Se lo advirtieron en todos los tonos, pero debió hacer caso omiso porque no encontró a nadie más dispuesto a hacerlo. Su mujer antes de salir de la casa le dijo que no se le ocurriera pararse ahí, en ese sitio que no era de él, pero a veces el hombre no hace caso de los consejos de la mujer, como le pasó a Miroslav Djukić el día que tuvo que patear el penal que podría haberle dado el primer título en primera división al Deportivo La Coruña. Lo falló.
Se encontró con esa situación en medio del caos y decidió tomar ese riesgo, sabiendo de las consecuencias. Un poco eso mismo le ocurrió a Bélmer Aguilar una tarde que el Atlético Bucaramanga precisaba marcar desde el punto blanco para ganar un juego clave a la hora de esquivar el descenso cruel. Volteó a mirar a todos lados y como nadie quiso hacerse cargo, el buen Bélmer y disparó con la inocencia del que no debe nada y sin importar que no fuera experto en esa materia de los 11 pasos. La pelota pegó en el palo.
Cuántas cosas pasan en un penal. Y uno ahí, tratando de adivinar lo qué pasa por la mente del tipo al que le tocó por suerte pararse frente al balón. “Tiene miedo”, “se ve nervioso”, “tiene cara de que se lo va a comer”, “miró antes al arquero, se va a joder”, “el tipo va concentradísimo”, “juro que va a patear al centro, ese no se complica”… trata uno, en esa profunda impotencia de nunca haber pateado un penal en una final, de entender por qué lo podría fallar el protagonista de antemano, casi condenándolo a la culpabilidad sin que él mismo haya podido hacer una defensa.
Pero es divertida esa especulación. Me acuerdo siempre de un tipo que aunque perdió una increíble definición de penales, demostró que con él, lo de los 11 pasos no era jodiendo: Jorge da Silva tuvo que patear tres penales en una misma noche. Fue en aquella impresionante semifinal de Copa Libertadores 1992 contra el Newell’s Old Boys que dirigía Marcelo Bielsa. Da Silva –un ju-ga-do-ra-zo– debió patear un penal durante los 90 minutos reglamentarios (fue el gol del América en aquel 1-1) y en la tanda de penales –donde fallar es sentirse condenado– tuvo que rematar dos veces porque el empate entre ambos clubes seguía y debieron comenzar de nuevo la ronda de pateadores.
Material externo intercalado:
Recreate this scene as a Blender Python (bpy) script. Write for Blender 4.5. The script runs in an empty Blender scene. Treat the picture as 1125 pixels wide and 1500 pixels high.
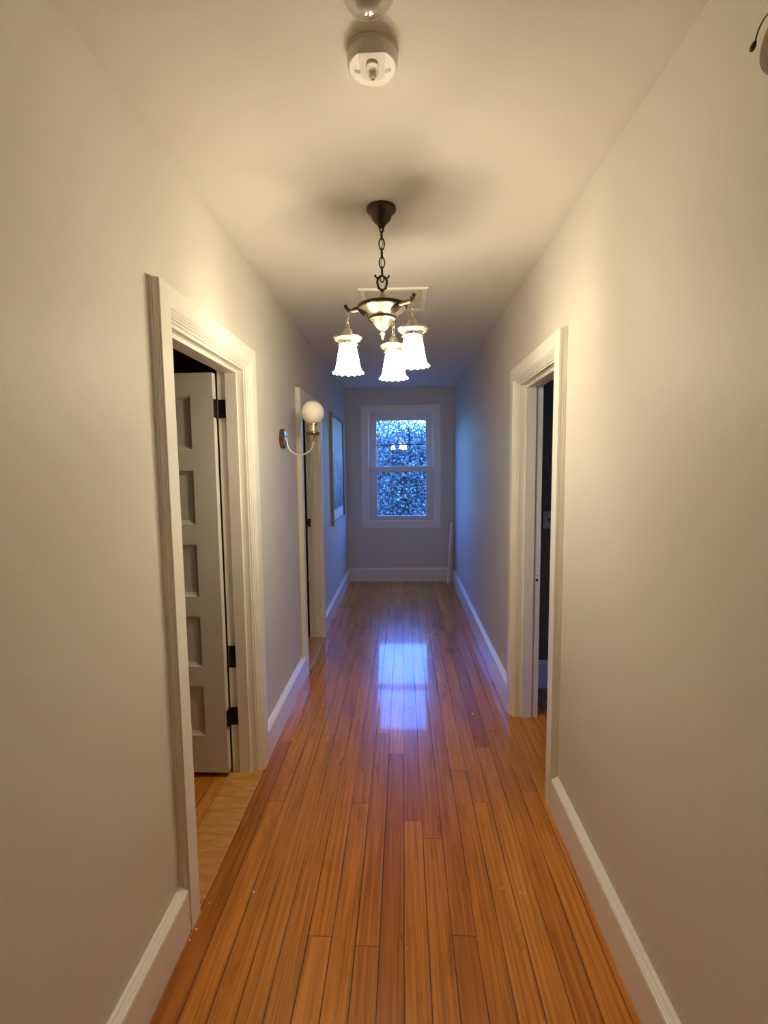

Los 22 en el campo remataron y la serie no se terminaba, así que hubo que arrancar otra vez en el mismo orden. ¡Justo cuando cualquiera podría creer que ya ese paso al tablero no se iba a repetir! Allá fue Da Silva y de nuevo dejó desairado a Norberto Scoponi.
Pero si hay que escoger un penal reciente, hay que guardar el resto de la vida en la mesa de noche el cobro de la Pulga Rodríguez, delantero de Colón, contra Atlético Mineiro en la definición de penales para definir el segundo finalista de la Copa Sudamericana. Y digo que hay que escogerlo porque su cobro no aseguraba el triunfo –el arquero de Colón debía tapar el último de Mineiro para clasificar– ni la clasificación; porque fue en Brasil donde siempre será jodido marcarlo; y porque, en un arrebato infantil, Rodríguez corrió como una gacela, como si fuera a matar de un balonazo al portero rival, y al final dio un brinco y lanzó suave, haciendo jugar al arquero un segundo antes. Y por la sonrisa pícara y plena de la Pulga, que celebró con más alegría su maravilloso engaño que el gol mismo.
Todo el barrio, todo el desenfado y todo el gusto por la profesión en un lanzamiento.